The U.S. Supreme Court June 12 overruled an appeals court decision in favor of a class-action claim by Xbox 360 users against Microsoft alleging the console scratched game discs, in addition to DVD and Blu-ray Disc movies.

The 8-0 decision in “Microsoft vs. Baker” negated a 2015 ruling by the Ninth U.S. Circuit Court of Appeals in San Francisco that had allowed Xbox 360 users to appeal a lower court 2012 decision in Seattle.

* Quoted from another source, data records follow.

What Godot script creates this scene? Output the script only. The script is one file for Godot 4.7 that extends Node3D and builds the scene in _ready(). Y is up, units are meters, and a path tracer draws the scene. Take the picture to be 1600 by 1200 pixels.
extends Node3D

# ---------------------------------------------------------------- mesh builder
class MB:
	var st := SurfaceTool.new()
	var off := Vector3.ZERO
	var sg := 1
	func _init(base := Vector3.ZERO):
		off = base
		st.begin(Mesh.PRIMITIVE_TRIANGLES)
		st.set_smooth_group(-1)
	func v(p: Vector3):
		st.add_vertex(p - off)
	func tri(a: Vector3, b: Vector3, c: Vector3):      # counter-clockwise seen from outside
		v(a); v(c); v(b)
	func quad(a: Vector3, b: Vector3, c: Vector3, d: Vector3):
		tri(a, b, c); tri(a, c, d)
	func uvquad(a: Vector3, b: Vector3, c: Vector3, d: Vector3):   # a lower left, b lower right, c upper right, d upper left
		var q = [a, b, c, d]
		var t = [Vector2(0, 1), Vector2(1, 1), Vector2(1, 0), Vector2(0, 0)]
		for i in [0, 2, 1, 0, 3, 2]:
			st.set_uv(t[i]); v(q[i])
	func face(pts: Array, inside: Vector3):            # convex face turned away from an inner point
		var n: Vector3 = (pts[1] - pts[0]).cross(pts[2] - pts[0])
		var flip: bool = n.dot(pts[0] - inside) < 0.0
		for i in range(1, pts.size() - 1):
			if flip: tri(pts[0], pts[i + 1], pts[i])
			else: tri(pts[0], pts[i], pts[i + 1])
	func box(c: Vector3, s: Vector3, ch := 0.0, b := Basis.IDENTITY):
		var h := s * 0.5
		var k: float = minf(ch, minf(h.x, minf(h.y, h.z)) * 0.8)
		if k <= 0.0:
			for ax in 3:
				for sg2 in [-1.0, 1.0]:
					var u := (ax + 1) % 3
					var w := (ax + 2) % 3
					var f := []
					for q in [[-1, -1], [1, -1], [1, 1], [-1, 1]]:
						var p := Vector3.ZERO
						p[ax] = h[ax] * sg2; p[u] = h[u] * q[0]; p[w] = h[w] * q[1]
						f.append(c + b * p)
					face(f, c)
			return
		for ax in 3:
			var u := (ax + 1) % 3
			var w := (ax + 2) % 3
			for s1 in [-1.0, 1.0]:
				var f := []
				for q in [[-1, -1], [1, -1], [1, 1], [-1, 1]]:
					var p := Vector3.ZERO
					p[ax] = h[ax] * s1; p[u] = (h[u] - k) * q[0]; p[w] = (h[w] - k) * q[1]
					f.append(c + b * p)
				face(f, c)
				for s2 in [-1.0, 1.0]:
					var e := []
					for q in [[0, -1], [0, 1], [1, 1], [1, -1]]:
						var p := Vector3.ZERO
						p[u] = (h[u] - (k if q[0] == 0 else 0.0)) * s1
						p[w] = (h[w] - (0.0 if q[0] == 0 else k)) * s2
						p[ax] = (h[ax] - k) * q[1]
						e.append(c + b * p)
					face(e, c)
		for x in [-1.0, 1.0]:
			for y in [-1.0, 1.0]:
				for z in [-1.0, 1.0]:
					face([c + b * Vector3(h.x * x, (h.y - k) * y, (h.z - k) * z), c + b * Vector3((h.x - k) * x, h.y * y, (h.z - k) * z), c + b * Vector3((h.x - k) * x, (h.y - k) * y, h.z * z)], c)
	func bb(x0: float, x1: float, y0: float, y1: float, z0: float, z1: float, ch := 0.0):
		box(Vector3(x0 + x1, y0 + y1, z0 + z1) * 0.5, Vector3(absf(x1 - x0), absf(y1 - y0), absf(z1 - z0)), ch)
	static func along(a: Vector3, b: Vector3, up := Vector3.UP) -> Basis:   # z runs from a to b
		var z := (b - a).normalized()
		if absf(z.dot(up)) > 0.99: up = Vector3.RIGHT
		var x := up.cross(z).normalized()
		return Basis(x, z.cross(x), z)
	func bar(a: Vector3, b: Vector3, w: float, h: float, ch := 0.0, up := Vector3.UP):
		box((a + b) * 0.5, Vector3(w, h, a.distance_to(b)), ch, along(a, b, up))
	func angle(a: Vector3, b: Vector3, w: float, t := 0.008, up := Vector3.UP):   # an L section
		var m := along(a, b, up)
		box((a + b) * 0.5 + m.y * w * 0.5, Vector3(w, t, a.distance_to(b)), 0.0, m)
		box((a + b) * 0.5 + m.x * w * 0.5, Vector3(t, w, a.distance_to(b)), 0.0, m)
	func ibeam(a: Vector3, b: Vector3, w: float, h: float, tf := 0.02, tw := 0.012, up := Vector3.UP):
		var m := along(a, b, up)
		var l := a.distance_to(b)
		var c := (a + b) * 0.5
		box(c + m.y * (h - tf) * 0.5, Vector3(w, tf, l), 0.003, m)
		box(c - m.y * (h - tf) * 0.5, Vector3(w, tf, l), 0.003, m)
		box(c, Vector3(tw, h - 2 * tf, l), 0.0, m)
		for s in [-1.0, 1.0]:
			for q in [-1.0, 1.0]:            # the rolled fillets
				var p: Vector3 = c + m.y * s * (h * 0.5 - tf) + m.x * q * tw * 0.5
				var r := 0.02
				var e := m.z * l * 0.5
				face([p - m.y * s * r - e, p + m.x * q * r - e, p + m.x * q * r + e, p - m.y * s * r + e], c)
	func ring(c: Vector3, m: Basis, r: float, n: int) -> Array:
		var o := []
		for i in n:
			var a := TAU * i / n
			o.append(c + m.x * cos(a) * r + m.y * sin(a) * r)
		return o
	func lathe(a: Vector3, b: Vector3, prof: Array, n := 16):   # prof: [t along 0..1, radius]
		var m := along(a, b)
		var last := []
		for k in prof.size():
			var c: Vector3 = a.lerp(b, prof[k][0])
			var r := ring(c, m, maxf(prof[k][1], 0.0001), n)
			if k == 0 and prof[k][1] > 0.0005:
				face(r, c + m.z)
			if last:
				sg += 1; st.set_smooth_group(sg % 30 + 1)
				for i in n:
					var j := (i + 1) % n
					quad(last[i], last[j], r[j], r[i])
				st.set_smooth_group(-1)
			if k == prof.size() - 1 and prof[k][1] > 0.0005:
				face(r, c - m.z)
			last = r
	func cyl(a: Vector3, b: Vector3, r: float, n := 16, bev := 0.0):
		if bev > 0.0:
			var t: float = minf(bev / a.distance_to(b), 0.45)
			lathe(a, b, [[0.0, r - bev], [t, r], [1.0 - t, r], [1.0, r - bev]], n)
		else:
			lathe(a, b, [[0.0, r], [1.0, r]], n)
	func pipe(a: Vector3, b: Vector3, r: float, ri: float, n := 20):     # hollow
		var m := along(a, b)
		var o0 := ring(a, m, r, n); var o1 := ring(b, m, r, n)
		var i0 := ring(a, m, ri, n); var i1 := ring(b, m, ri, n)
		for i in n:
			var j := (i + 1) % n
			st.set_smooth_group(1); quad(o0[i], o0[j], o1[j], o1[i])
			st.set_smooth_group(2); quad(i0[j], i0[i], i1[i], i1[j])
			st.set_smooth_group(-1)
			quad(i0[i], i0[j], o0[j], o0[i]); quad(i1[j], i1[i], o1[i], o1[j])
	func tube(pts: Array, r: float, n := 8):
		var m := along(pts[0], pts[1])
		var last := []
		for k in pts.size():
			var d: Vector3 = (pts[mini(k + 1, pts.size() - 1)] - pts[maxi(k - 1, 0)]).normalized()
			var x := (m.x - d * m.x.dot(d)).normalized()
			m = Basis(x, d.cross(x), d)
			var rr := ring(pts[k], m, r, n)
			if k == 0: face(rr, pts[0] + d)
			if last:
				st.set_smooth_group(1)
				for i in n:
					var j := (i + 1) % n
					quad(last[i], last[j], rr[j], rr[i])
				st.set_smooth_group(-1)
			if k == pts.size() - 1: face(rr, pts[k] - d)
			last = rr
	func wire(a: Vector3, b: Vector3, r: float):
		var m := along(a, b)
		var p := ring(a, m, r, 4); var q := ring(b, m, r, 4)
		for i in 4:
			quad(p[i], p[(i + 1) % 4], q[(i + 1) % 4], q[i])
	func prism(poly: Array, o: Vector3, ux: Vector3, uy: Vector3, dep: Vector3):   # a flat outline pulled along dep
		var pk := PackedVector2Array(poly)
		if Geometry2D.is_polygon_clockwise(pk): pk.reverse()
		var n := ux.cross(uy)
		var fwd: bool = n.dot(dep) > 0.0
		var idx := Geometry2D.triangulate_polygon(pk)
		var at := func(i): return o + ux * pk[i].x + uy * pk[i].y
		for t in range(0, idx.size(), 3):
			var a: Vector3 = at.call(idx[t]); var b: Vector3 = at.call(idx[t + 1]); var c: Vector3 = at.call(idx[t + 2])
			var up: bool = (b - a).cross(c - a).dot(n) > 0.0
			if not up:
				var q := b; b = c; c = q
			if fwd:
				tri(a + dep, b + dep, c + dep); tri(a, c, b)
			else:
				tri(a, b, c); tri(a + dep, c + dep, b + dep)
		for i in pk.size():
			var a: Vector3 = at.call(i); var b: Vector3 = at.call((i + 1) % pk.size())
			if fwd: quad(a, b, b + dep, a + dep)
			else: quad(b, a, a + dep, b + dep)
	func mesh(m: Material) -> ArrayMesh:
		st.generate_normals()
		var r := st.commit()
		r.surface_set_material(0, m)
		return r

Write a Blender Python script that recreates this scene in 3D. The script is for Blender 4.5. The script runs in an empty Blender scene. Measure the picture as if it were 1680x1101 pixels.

The Supreme Court did not weigh in on the merits of the case, rather on the merits of the law. Specifically, Justice Ruth Bader Ginsburg, writing on behalf of the court, said the voluntary dismissal of the original lawsuit could not be appealed in the first place.

Ginsburg said such a practice would undermine the “firm finality principle” of a court decision and lead to “piecemeal appeals” that could subvert rules put in place to protect class-action suits.

The justice wrote plaintiffs must get a final judgment prior to filing an appeal. The appeals court had ruled plaintiffs could move ahead early.

The suit against Microsoft — originally filed in 2011 — alleged the 360 had a design flaw whereby the disc drive would damage discs with the slightest movement.

Microsoft, which has sold millions of 360 units, argued against class-action status, reportedly claiming just 0.4% users reported scratched discs — often do to user misuse.